If that same 1% is successful in their oft stated desires to slash the funding for or do away completely with programs such as housing assistance and food stamps what choice will workers have? Take whatever job you are offered at whatever wage they are willing to begrudge you. Or starve on the street. Your choice…

7 Romantic Heretic  Sat, Feb 1, 2014 3:12:21pm

The big problem is the sheer Orwellian nature of the term, “Free Trade” for free trade agreements have nothing to do with trade at all.

They have to do with allowing large corporations to move their money, and factories, and jobs with few barriers.
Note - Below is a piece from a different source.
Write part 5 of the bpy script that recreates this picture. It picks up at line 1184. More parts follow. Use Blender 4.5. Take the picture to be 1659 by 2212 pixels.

There was no discussion at all about things such as labour standards, environmental protection or employee safety. Nor was there any realization of what this would do to the tax base of the countries involved in ‘free trade.’

For example before Canada and the U.S. signed the FTA about 93% of all goods flowed across the border with no barriers at all. That’s about as free as trade as ever been. Then the FTA got signed and jobs starting flowing from high paying areas like Southern Ontario and the U.S. Northeast to the South mostly, where wages were lower and regulation looser. Until NAFTA was signed and then the jobs went to Mexico, which then moved to Asia.

So free movement of jobs and manufacturing capabilities killed the middle class in North America. But it was called ‘free trade’ because free and trade are good things and only evil people could oppose those things.

Sigh.

8 EPR-radar  Mon, Feb 3, 2014 3:54:02pm

re: #6 ausador


Judging by the actual results so far rather than many of the stated intentions could lead one to believe that the actual goal is to reduce the average American standard of living while enhancing the income of the top 1%.

This x 1,000. The ‘stated intentions’ of the free trade ideologues are completely irrelevant. We have decades of cold hard fact relating to the hollowing out of the middle class in this country by sending the jobs overseas.

IMO, outsourcing the jobs is the single largest factor contributing to the ongoing rot in the US economy.